Cornerstone's Head of Compliance, working with the fraud risk team, assessed the incident against its regulatory obligations.

FCA Consumer Duty. The rising fraud losses and the degraded model detection rate had caused direct customer harm: 16 percentage points more fraud was getting through, resulting in customer accounts being compromised. The Consumer Duty required Cornerstone to assess this harm and demonstrate remediation. The incident was documented and included in the firm's Consumer Duty board report.

GDPR. The corrupted training data had included transactions that were subsequently confirmed as fraudulent — personal data processed in a way that the data subjects had not anticipated (their fraudulent transactions were labeled as "their" confirmed transactions, creating a false record). The DPO reviewed whether this constituted a GDPR data integrity issue. Conclusion: the labeling error was an operational process failure, not a data breach, and did not require breach notification — but the training data remediation was documented as a data quality correction.

Model Governance. Under Cornerstone's model risk policy (aligned to SR 11-7 principles), the performance degradation and its root cause were required to be reported to the Model Risk Committee. The incident report noted: the monitoring process had detected performance degradation (satisfactory); the root cause was correctly identified (satisfactory); the model retrain and validation were completed within 90 days (satisfactory). The Model Risk Committee concluded: the monitoring framework worked as designed; the process failure was in the investigation workflow rather than the model development process.

One finding for improvement: the quarterly model monitoring report should include a label quality audit (comparison of investigation dispositions against subsequent chargeback records) as a standing metric, not just as an ad hoc exercise. This was implemented.


Discussion Questions

1. The root cause of Cornerstone's fraud model degradation was not a data science failure but an investigation process failure. What does this reveal about the interdependence between model development and operational processes in a live machine learning system?

2. Cornerstone's fraud investigation team used knowledge-based authentication (date of birth, address, last 4 digits of card) to verify customer identity during inbound calls. This authentication method was defeated by social engineering. What alternative or additional authentication methods could have prevented this? What are the tradeoffs in terms of customer friction and operational cost?

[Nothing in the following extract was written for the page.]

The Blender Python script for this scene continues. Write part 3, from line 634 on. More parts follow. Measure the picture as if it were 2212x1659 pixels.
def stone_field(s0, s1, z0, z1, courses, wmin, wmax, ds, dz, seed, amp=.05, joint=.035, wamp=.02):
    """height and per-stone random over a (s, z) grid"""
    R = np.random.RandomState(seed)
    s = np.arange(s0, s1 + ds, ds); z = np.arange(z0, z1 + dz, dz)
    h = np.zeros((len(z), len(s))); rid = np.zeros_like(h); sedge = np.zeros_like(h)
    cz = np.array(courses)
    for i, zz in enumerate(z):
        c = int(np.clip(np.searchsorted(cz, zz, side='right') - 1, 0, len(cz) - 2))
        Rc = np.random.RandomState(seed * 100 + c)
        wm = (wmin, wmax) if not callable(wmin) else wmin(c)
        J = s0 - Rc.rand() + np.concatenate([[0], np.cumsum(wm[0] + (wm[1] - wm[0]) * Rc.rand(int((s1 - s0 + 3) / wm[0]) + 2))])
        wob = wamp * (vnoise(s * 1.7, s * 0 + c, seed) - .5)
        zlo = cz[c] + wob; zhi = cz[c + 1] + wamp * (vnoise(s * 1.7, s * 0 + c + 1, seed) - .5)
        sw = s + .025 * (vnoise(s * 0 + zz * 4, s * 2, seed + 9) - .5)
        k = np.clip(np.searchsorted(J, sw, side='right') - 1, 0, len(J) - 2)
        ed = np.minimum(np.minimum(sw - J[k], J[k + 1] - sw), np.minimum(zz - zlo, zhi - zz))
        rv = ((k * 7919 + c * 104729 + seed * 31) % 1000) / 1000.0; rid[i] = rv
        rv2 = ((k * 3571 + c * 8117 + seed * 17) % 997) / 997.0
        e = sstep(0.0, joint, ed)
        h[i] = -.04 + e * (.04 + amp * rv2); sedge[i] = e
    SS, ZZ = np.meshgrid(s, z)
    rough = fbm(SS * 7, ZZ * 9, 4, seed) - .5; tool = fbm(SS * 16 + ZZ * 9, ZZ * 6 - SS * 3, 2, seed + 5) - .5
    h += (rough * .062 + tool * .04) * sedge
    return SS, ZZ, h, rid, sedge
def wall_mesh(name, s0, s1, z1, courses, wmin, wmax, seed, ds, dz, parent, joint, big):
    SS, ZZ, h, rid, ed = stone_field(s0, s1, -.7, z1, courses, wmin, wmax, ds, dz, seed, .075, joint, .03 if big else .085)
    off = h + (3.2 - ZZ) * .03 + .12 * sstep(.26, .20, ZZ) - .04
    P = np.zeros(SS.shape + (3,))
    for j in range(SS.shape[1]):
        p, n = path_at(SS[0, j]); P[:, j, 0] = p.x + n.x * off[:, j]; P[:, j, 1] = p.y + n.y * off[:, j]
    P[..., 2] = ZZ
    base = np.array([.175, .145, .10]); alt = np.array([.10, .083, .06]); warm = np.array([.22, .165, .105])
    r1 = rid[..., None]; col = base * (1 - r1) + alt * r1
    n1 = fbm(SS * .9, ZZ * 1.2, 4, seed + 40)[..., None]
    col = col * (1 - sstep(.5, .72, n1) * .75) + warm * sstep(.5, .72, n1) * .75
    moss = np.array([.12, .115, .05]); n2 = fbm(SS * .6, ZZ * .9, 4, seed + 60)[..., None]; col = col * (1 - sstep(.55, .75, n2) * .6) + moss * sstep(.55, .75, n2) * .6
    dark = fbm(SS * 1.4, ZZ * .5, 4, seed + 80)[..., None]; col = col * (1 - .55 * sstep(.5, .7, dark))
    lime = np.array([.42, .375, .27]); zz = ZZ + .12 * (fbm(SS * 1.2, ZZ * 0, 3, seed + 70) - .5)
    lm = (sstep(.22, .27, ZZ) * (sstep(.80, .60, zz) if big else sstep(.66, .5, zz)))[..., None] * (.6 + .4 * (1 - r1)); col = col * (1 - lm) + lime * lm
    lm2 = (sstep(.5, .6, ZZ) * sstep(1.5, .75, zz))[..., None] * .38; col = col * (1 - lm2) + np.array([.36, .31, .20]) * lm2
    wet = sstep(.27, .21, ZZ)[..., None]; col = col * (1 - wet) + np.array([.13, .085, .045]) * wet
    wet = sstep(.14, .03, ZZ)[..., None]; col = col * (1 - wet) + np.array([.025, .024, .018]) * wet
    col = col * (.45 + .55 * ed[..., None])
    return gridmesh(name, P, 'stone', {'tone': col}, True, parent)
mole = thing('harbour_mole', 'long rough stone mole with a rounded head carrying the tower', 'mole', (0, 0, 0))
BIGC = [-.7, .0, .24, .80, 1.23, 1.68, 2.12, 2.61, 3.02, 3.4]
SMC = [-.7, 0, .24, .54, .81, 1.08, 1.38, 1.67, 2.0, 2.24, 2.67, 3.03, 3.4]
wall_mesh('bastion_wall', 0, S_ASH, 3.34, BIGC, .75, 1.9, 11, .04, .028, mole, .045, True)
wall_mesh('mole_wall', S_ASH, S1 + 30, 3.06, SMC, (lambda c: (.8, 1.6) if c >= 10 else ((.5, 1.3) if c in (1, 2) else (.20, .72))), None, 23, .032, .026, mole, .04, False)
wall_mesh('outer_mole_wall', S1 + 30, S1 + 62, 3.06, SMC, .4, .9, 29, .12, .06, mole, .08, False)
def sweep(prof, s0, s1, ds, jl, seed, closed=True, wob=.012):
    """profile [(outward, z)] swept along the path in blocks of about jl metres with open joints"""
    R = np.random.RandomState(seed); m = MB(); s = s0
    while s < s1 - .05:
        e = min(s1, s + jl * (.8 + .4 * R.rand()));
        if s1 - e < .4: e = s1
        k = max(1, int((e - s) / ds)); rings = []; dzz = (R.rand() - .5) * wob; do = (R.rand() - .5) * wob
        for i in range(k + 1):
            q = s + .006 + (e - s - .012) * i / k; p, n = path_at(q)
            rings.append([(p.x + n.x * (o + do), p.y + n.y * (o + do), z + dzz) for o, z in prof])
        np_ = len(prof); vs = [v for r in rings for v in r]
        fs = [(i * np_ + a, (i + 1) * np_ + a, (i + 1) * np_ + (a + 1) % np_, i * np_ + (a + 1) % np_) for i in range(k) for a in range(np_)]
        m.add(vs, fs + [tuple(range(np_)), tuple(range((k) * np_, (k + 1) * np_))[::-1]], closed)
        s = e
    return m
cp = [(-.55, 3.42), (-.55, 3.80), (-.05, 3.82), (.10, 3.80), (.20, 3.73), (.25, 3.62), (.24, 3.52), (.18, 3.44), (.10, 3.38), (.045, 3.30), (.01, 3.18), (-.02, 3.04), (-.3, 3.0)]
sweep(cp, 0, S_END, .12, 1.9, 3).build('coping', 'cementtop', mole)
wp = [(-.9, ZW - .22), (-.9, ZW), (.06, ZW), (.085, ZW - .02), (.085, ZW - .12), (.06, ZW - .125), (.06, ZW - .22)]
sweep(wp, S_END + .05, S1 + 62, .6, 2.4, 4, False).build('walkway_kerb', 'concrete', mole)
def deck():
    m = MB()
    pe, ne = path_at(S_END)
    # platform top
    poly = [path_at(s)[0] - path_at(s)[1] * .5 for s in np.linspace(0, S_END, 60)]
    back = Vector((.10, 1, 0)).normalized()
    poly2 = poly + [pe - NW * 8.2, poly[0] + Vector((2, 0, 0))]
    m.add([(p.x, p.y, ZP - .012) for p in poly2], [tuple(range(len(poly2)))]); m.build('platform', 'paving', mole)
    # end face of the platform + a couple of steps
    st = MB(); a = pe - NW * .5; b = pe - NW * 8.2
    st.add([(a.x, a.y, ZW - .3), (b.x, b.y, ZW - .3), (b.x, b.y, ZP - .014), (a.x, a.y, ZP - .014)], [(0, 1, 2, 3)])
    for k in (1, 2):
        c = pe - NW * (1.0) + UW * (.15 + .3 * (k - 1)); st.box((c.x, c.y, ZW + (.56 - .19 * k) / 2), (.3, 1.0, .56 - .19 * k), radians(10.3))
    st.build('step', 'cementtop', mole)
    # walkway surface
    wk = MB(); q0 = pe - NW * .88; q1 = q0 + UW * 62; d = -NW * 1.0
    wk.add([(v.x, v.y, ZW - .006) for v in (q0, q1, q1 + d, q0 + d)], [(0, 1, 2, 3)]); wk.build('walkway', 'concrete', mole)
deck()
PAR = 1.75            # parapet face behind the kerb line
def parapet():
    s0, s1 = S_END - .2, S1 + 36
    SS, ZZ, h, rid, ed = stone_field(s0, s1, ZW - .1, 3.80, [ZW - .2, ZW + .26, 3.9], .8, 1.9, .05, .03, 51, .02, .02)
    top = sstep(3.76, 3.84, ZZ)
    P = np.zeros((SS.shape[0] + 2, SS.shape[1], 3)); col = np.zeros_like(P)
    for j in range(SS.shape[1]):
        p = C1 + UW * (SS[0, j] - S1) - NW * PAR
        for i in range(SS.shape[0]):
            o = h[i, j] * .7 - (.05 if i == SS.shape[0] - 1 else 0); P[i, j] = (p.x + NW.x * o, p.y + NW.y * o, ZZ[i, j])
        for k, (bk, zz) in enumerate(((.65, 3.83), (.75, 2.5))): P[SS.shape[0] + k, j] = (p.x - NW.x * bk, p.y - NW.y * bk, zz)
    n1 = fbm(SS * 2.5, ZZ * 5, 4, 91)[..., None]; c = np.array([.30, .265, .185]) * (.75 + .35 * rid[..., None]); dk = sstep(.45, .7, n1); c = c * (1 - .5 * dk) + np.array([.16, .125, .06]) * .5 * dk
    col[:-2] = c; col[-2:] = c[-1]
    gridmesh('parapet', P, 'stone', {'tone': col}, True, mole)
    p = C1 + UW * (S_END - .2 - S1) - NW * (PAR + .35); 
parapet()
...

3. The remediation involved re-labeling 891 historical training records from "legitimate" to "fraud" and retraining the model. What risks are involved in retroactively changing training labels? How should the validation of the retrained model be designed to ensure the relabeled data is itself accurate?

4. Cornerstone's monitoring process detected the performance degradation (rising fraud losses) but did not identify the root cause (label corruption) until a specific investigation was triggered. What leading indicators — detectable earlier than fraud loss trends — could have provided earlier warning of the label corruption problem?

5. The incident was reported to Cornerstone's Model Risk Committee as an operational finding rather than a model development failure. From a governance perspective, who bears ultimate accountability for a fraud model's performance: the data science team (who built the model), the fraud operations team (who generated the corrupted labels), or the model risk function (who monitors performance)? How should accountability be structured in the model governance framework to ensure this question has a clear answer?